Berlusconi est revenu dans le Calcio…
"Mais je pense qu’il l’a fait plus par divertissement pour avoir une émotion le dimanche et pour faire plaisir à Galliani. Je ne crois pas que Monza pourra se rapprocher du Milan ou de l’Inter, il y a moins de pression autour de l’équipe, moins de problèmes."
Les autres Présidents
"Lorsque tu sors du groupe, tu es appelé de l’extérieur. Je connais bien Cairo qui est jeune et intrépide. J’ai aussi une bonne relation avec le gestionnaire actuel de l’Ac Milan et aussi avec Di Laurentiis qui parfois fait quelques déclarations dont il m’a déjà parlé."
"C’est comme dans une classe : Quelqu'un peut vous sembler désagréable, un autre gentil, mais vous les connaîtrez bien déjà sur votre première impression. Nous parlons de très bonnes personnes au travail, le Calcio est comme un gymnase de fou : Si nous jetons ce qui est à disposition, ce travail n’aurait aucune raison d’être."
LES DÉSILLUSIONS
"Si je dois penser à la plus importante, c’est vrai que je pense au 5 mai 2002. Je ne peux pas dire que c’était la faute de Gresko, c’était un latéral au milieu de tant de champions. Il était tellement perdu suite au partage lors de la première mi-temps, il était vidé dans les vestiaires. Les joueurs étaient convaincu, sur base de calculs absurdes, que la Lazio allait finir par se rendre pour ne pas faire plaisir à la Roma. Toutes ces stupidités et mes espoirs reposaient sur cela."
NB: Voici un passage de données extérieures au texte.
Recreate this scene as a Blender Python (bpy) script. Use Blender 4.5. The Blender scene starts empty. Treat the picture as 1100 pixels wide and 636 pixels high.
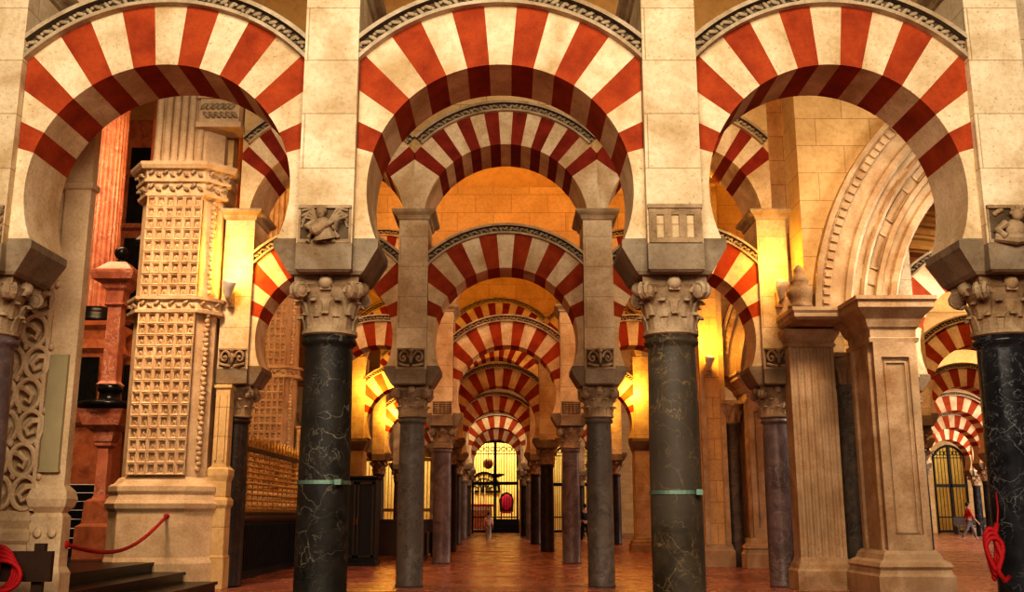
import bpy, bmesh, math, random
from math import sin, cos, pi, radians as R, asin, acos, atan, sqrt
from mathutils import Vector, Matrix
random.seed(7)
sc = bpy.context.scene
col = sc.collection

# ------------------------------------------------------------------ materials
def nn(nt, t, **kw):
    n = nt.nodes.new(t)
    for k, v in kw.items(): setattr(n, k, v)
    return n
def base_mat(name):
    m = bpy.data.materials.new(name); m.use_nodes = True
    nt = m.node_tree; b = nt.nodes['Principled BSDF']
    tc = nn(nt, 'ShaderNodeTexCoord'); oi = nn(nt, 'ShaderNodeObjectInfo')
    mul = nn(nt, 'ShaderNodeMath', operation='MULTIPLY'); mul.inputs[1].default_value = 37.0
    nt.links.new(oi.outputs['Random'], mul.inputs[0])
    add = nn(nt, 'ShaderNodeVectorMath', operation='ADD')
    nt.links.new(tc.outputs['Object'], add.inputs[0]); nt.links.new(mul.outputs[0], add.inputs[1])
    return m, nt, b, add.outputs[0], tc
def ramp(nt, src, stops):
    r = nn(nt, 'ShaderNodeValToRGB'); e = r.color_ramp.elements
    while len(e) < len(stops): e.new(0.5)
    for i, (p, c) in enumerate(stops):
        e[i].position = p; e[i].color = (c[0], c[1], c[2], 1)
    nt.links.new(src, r.inputs[0]); return r.outputs[0]
def noise(nt, vec, scale, detail=5, dist=0.0, rough=.55):
    n = nn(nt, 'ShaderNodeTexNoise'); n.inputs['Scale'].default_value = scale
    n.inputs['Detail'].default_value = detail; n.inputs['Distortion'].default_value = dist
    n.inputs['Roughness'].default_value = rough
    nt.links.new(vec, n.inputs['Vector']); return n.outputs['Fac']
def mix(nt, fac, a, b, mode='MIX'):
    m = nn(nt, 'ShaderNodeMix', data_type='RGBA', blend_type=mode)
    if isinstance(fac, float): m.inputs[0].default_value = fac
    else: nt.links.new(fac, m.inputs[0])
    for s, i in ((a, 6), (b, 7)):
        if isinstance(s, tuple): m.inputs[i].default_value = (*s, 1)
        else: nt.links.new(s, m.inputs[i])
    return m.outputs[2]
def bump(nt, b, h, strength, dist=.02):
    n = nn(nt, 'ShaderNodeBump'); n.inputs['Strength'].default_value = strength; n.inputs['Distance'].default_value = dist
    nt.links.new(h, n.inputs['Height']); nt.links.new(n.outputs[0], b.inputs['Normal'])
def stone(name, c1, c2, scale=2.2, rough=.85, bmp=.35, pits=True, joints=None, stain=None):
    m, nt, b, v, tc = base_mat(name)
    f = noise(nt, v, scale, 7)
    c = ramp(nt, f, [(.3, c2), (.62, c1)])
    f2 = noise(nt, v, scale*9, 6, 0, .7)
    c = mix(nt, .45, c, ramp(nt, f2, [(.3, (.62,.52,.40)), (.55, (1,1,1))]), 'MULTIPLY')
    if pits:
        f3 = noise(nt, v, 42, 2)
        c = mix(nt, .55, c, ramp(nt, f3, [(.27, (.3,.22,.14)), (.36, (1,1,1))]), 'MULTIPLY')
        f6 = noise(nt, v, 1.3, 7, .8)
        c = mix(nt, .8, c, ramp(nt, f6, [(.34, (.66,.55,.42)), (.58, (1,1,1))]), 'MULTIPLY')
    if stain:
        f4 = noise(nt, v, .8, 4, .6)
        c = mix(nt, ramp(nt, f4, [(.48, (0,0,0)), (.7, (.8,.8,.8))]), c, stain)
    h = f2
    if joints:
        w, hh, ms = joints
        sx = nn(nt, 'ShaderNodeSeparateXYZ'); nt.links.new(tc.outputs['Object'], sx.inputs[0])
        a = nn(nt, 'ShaderNodeMath', operation='ADD'); nt.links.new(sx.outputs[0], a.inputs[0]); nt.links.new(sx.outputs[1], a.inputs[1])
        cx = nn(nt, 'ShaderNodeCombineXYZ'); nt.links.new(a.outputs[0], cx.inputs[0]); nt.links.new(sx.outputs[2], cx.inputs[1])
        br = nn(nt, 'ShaderNodeTexBrick'); br.inputs['Scale'].default_value = 1
        br.inputs['Brick Width'].default_value = w; br.inputs['Row Height'].default_value = hh
        br.inputs['Mortar Size'].default_value = ms; br.inputs['Mortar Smooth'].default_value = .3
        br.inputs['Color1'].default_value = (1,1,1,1); br.inputs['Color2'].default_value = (.86,.84,.8,1); br.inputs['Mortar'].default_value = (.5,.42,.34,1)
        nt.links.new(cx.outputs[0], br.inputs['Vector'])
        c = mix(nt, .8, c, br.outputs['Color'], 'MULTIPLY')
    nt.links.new(c, b.inputs['Base Color']); b.inputs['Roughness'].default_value = rough
    b.inputs['Specular IOR Level'].default_value = .25
    bump(nt, b, h, bmp)
    return m
def marble(name, c1, c2, vein, scale=2.5, rough=.25, vw=.03, c3=None, crackle=False):
    m, nt, b, v, tc = base_mat(name)
    f = noise(nt, v, scale, 8, 1.2, .6)
    c = ramp(nt, f, [(.32, c2), (.62, c1)])
    if c3:
        f0 = noise(nt, v, .7, 4, .5)
        c = mix(nt, ramp(nt, f0, [(.45, (0,0,0)), (.62, (1,1,1))]), c, c3)
    f2 = noise(nt, v, scale*1.1, 6, 2.2, .6)
    s = nn(nt, 'ShaderNodeMath', operation='SUBTRACT'); s.inputs[1].default_value = .5; nt.links.new(f2, s.inputs[0])
    a = nn(nt, 'ShaderNodeMath', operation='ABSOLUTE'); nt.links.new(s.outputs[0], a.inputs[0])
    vf = ramp(nt, a.outputs[0], [(0, (1,1,1)), (vw, (0,0,0))])
    f5 = noise(nt, v, scale*.9, 3)
    vf = mix(nt, 1.0, vf, ramp(nt, f5, [(.42, (0,0,0)), (.6, (1,1,1))]), 'MULTIPLY')
    c = mix(nt, vf, c, vein)
    if crackle:
        nv = nn(nt, 'ShaderNodeTexNoise'); nv.inputs['Scale'].default_value = 3; nv.inputs['Detail'].default_value = 4; nt.links.new(v, nv.inputs['Vector'])
        dv = nn(nt, 'ShaderNodeVectorMath', operation='MULTIPLY_ADD'); dv.inputs[1].default_value = (.5,.5,.5)
        nt.links.new(nv.outputs['Color'], dv.inputs[0]); nt.links.new(v, dv.inputs[2])
        vo = nn(nt, 'ShaderNodeTexVoronoi', feature='DISTANCE_TO_EDGE'); vo.inputs['Scale'].default_value = 3.4
        nt.links.new(dv.outputs[0], vo.inputs['Vector'])
        cf = ramp(nt, vo.outputs['Distance'], [(0, (1,1,1)), (.02, (0,0,0))])
        cf = mix(nt, 1.0, cf, ramp(nt, noise(nt, v, 1.7, 4), [(.46, (0,0,0)), (.62, (.8,.8,.8))]), 'MULTIPLY')
        c = mix(nt, cf, c, vein)
    nt.links.new(c, b.inputs['Base Color']); b.inputs['Roughness'].default_value = rough; b.inputs['Specular IOR Level'].default_value = .3
    bump(nt, b, noise(nt, v, 12, 4), .08)
    return m
def plain(name, c, rough=.6, metal=0, var=.35, scale=6, bmp=.1):
    m, nt, b, v, tc = base_mat(name)
    f = noise(nt, v, scale, 5)
    d = tuple(x*(1-var) for x in c)
    nt.links.new(ramp(nt, f, [(.3, d), (.65, c)]), b.inputs['Base Color'])
    b.inputs['Roughness'].default_value = rough; b.inputs['Metallic'].default_value = metal
    if bmp: bump(nt, b, noise(nt, v, scale*6, 4), bmp)
    return m

M = {}
M['cream'] = stone('cream stone', (.88,.74,.52), (.72,.57,.36))
M['pier'] = stone('cream ashlar', (.88,.75,.54), (.72,.58,.38), joints=(1.4,.55,.006))
M['grey'] = stone('weathered grey stone', (.38,.31,.225), (.25,.2,.14), bmp=.6)
M['capital'] = stone('carved capital stone', (.54,.42,.285), (.31,.225,.14), scale=5, bmp=.5)
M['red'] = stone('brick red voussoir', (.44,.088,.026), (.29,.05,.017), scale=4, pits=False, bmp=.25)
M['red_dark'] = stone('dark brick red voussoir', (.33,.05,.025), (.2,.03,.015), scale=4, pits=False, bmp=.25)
M['frieze_fillet'] = stone('frieze fillet stone', (.62,.52,.38), (.42,.34,.23), scale=5)
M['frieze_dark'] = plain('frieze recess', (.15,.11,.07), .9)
M['frieze_leaf'] = stone('frieze leaf stone', (.52,.41,.27), (.32,.24,.15), scale=8, pits=False)
M['wall'] = stone('plain ashlar wall', (.76,.56,.30), (.62,.43,.21), scale=1.4, joints=(.95,.5,.008), pits=False)
M['pilaster'] = stone('warm pilaster stone', (.66,.52,.36), (.48,.35,.22), scale=2.6, bmp=.4, stain=(.42,.33,.22))
M['lattice'] = stone('lattice stone', (.74,.57,.38), (.56,.40,.24), scale=3, pits=False)
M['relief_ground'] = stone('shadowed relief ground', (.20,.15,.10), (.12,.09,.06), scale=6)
M['floor'] = None
M['m_black'] = marble('black green marble', (.034,.031,.026), (.012,.011,.010), (.24,.21,.16), 3.6, .5, .009, c3=(.055,.045,.033), crackle=True)
M['m_olive'] = marble('olive marble', (.075,.058,.036), (.03,.024,.016), (.30,.21,.1), 3.4, .5, .012, c3=(.10,.082,.062), crackle=True)
M['m_grey'] = marble('grey marble', (.21,.18,.15), (.10,.083,.07), (.05,.04,.035), 4, .45, .03, c3=(.14,.118,.1))
M['m_mauve'] = marble('mauve marble', (.20,.15,.145), (.09,.06,.06), (.30,.25,.23), 2.4, .35, .02)
M['m_dark'] = marble('dark brown marble', (.06,.035,.024), (.022,.014,.01), (.12,.08,.05), 2.4, .4, .02)
M['m_blue'] = marble('blue black marble', (.035,.036,.042), (.010,.011,.013), (.26,.27,.28), 3.0, .25, .010, crackle=True)
M['m_red'] = marble('red marble', (.48,.20,.12), (.30,.10,.06), (.62,.42,.32), 3, .3, .03)
M['m_redbrown'] = marble('brown red marble', (.40,.15,.07), (.22,.075,.035), (.42,.2,.12), 3, .3, .03)
M['black'] = marble('black polished marble', (.014,.013,.012), (.006,.006,.006), (.05,.045,.04), 3, .28, .012)
M['iron'] = plain('black iron', (.02,.017,.015), .5, .6)
M['booth'] = plain('black painted wood', (.013,.012,.013), .55)
M['wood'] = plain('dark wood', (.06,.03,.016), .45)
M['gilt'] = plain('gilded metal', (.75,.48,.14), .35, .8, .5, 20)
M['rope'] = plain('red velvet rope', (.48,.01,.015), .7, 0, .3, 60)
M['tan'] = plain('tan board', (.42,.35,.2), .6, 0, .15, 3)
M['sconce'] = plain('pale horn glass', (.72,.66,.58), .4)
M['band'] = plain('green metal strap', (.22,.34,.27), .5, .5)
M['white'] = plain('white wax', (.85,.82,.75), .5)
M['chapel'] = stone('chapel plaster', (.85,.74,.45), (.7,.56,.28), scale=.8, pits=False)
M['skin'] = plain('skin', (.55,.33,.24), .6)
M['hair'] = plain('dark hair', (.03,.02,.015), .6)
M['cl_red'] = plain('red cloth', (.55,.04,.04), .8)
M['cl_pink'] = plain('pale pink cloth', (.88,.66,.68), .8)
M['cl_pale'] = plain('pale grey cloth', (.5,.46,.5), .8)
M['cl_navy'] = plain('navy cloth', (.02,.022,.04), .8)
M['cl_grey'] = plain('grey cloth', (.2,.19,.2), .8)
M['magenta'] = plain('magenta velvet', (.65,.04,.25), .8)
M['vault'] = stone('vault plaster', (.76,.50,.20), (.64,.39,.14), scale=.7, pits=False, bmp=.1)

def floor_mat():
    m, nt, b, v, tc = base_mat('polished red brown marble floor')
    br = nn(nt, 'ShaderNodeTexBrick'); br.inputs['Scale'].default_value = 1
    br.offset = .5
    br.inputs['Brick Width'].default_value = 1.1; br.inputs['Row Height'].default_value = .7
    br.inputs['Mortar Size'].default_value = .006
    br.inputs['Color1'].default_value = (.44,.20,.145,1); br.inputs['Color2'].default_value = (.40,.17,.12,1); br.inputs['Mortar'].default_value = (.3,.12,.085,1)
    nt.links.new(tc.outputs['Object'], br.inputs['Vector'])
    f = noise(nt, tc.outputs['Object'], 1.8, 8, 1.0)
    c = mix(nt, .7, br.outputs['Color'], ramp(nt, f, [(.3, (.55,.5,.5)), (.7, (1.15,1.1,1.1))]), 'MULTIPLY')
    nt.links.new(c, b.inputs['Base Color'])
    f2 = noise(nt, tc.outputs['Object'], .9, 4)
    r = ramp(nt, f2, [(.3, (.2,.2,.2)), (.7, (.33,.33,.33))])
    nt.links.new(r, b.inputs['Roughness'])
    return m
M['floor'] = floor_mat()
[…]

"J’ai également eu très mal lors de ma première année en Coupe de l’UEFA et de notre sortie de route face à Lugano. Je faisais pour la première fois face à la réalité d’avoir raté un objectif, cela te fait comprendre que tous n’est pas toujours positif."
LES SATISFACTIONS
"Le Triplé et aussi l’année de notre victoire en Coupe de l’UEFA. C’était un beau roman car nous étions aussi en tête du Championnat avec cette tragédie de Turin et une victoire par 1-0 de la Juve avec un Del Piero qui a offert le Scudetto au Bianconeri dans un match composé de nombreuses décisions arbitrales litigieuses."
"L’équipe était sympathique et les joueurs auraient mérité de gagner plus : Cette histoire du Championnat nous a donné à tous un caractère fort. Et pour moi, ce fut des émotions nouvelles : J’ai appris beaucoup, j’ai su quelles choses pourraient m’être utile car dans le Calcio rien n’est jamais égal. J’ai donc accumulé ces expériences."
Inter Campus ?
"C’est un projet suivi par ma fille Carlotta, c’est une réalité qui consolide tout le monde et qui permet aux enfants et au plus jeunes moins fortuné de grandir avec un éducation de base, en se basant sur les valeurs du sport."
Cristiano Ronaldo ?
"Je ne veux pas m’exprimer car ce serait antipathique vis-à-vis de ceux qui sont là à présent, mais je pense que l’Inter aurait dû donner un signal. Je pense que nous aurions tous eu l'idée de faire quelque chose, car la Juve venait juste de prendre Ronaldo. Je ne connais pas les contours, mais j’aurai au moins fait une tentative pour Messi. Cela aurait représenté une ruine économique totale de l'Inter, mais on sait jamais. Soit dit en passant, la Juve a fait un excellent travail, personne ne s'y attendait, personne n'a entendu d’exigence. Aller le prendre a été un très beau cadeau pour tous leurs tifosi."
"Ce fut le cas avec notre Ronaldo, à mon époque."